Personification (Unit 2)

Personification gives human traits to nonhuman things, and it often arrives via simile ("the wind howled like a grieving widow"). The devices stack. Strong AP essays notice when a single line is doing two figurative jobs at once.

Is Similes on the AP English Literature exam?

Multiple-choice questions on poetry passages regularly ask what a comparison reveals about the speaker, the subject, or the tone. The stem won't always say "simile." It might ask about the function of a specific phrase, which is the 2.4.A skill. Fiveable practice questions in this area also test whether you can explain how an extended metaphor depends on context, and similes are part of how those extended metaphors get built. On the poetry FRQ (Question 1), spotting a simile is worth nothing by itself. The points come from explaining function. Don't write "the poet uses a simile to create imagery." Write what trait the comparison transfers and what perspective it conveys. "Comparing the city to a sleeping animal suggests the speaker sees it as alive but vulnerable" is the kind of sentence that earns evidence-and-commentary points.

Similes vs Metaphor

Both compare two unlike things by focusing on shared traits. The difference is grammatical. A simile uses "like" or "as" to make the comparison explicit ("life is like a journey"), while a metaphor states the comparison directly ("life is a journey"). Metaphors tend to feel more forceful because they assert identity instead of resemblance. On the exam, identifying which one you're looking at is step one; the analysis of what the comparison means works the same way for both. One trap to avoid: not every "like" or "as" is a simile. "She runs like her sister" compares two similar things literally, so it's not figurative.

Key things to remember about Similes

  • A simile compares two unlike things using "like" or "as," while a metaphor makes the same kind of comparison without those words.

  • Per the CED, comparisons focus on particular traits, qualities, or characteristics, not on the whole objects, so your analysis should name the specific trait being transferred.

  • Similes convey figurative meaning and transmit a perspective, which means a simile tells you how the speaker sees the subject, not just what the subject is.

  • Extended metaphors are expanded through additional details, similes, and images, so a simile may be one piece of a comparison running through an entire poem.

  • Identifying a simile earns nothing on the FRQ by itself; the points come from explaining its function, meaning what the comparison reveals about meaning or tone.

  • Not every "like" or "as" creates a simile; the comparison must be between two genuinely unlike things to count as figurative.

Frequently asked questions about Similes

What is a simile in AP Lit?

A simile is a figure of speech that compares two unlike things using "like" or "as," highlighting a shared trait. In AP Lit you analyze what the comparison reveals about the speaker's perspective, a skill tested under learning objectives 2.4.A and 5.4.A.

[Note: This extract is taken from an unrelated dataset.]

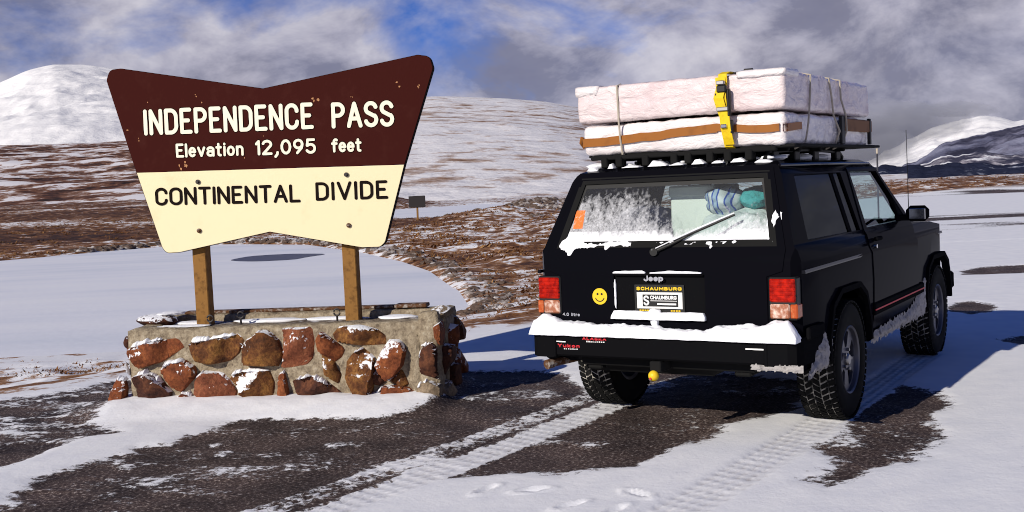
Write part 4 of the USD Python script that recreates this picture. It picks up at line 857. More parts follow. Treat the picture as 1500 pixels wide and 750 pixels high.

What's the difference between a simile and a metaphor?

A simile uses "like" or "as" ("life is like a journey"); a metaphor drops those words and states the comparison directly ("life is a journey"). The analysis is the same for both: identify the trait being transferred and explain what it conveys.

Is every sentence with "like" or "as" a simile?

No. A simile must compare two unlike things figuratively. "She sings like her mother" is a literal comparison between two similar things, so it's not a simile. "She sings like a wounded bird" is, because singer and bird are genuinely different.

Do similes show up on the AP Lit exam?

Yes, constantly, especially in the poetry sections. Multiple-choice questions ask what a specific comparison reveals, and the poetry FRQ rewards explaining a simile's function. The exam usually won't use the word "simile" in the stem; it asks about the phrase itself.

How do similes relate to extended metaphors?

The CED states that an extended metaphor is expanded through additional details, similes, and images. So a simile can be one thread of a comparison sustained across a whole text, which is the focus of Topic 5.4.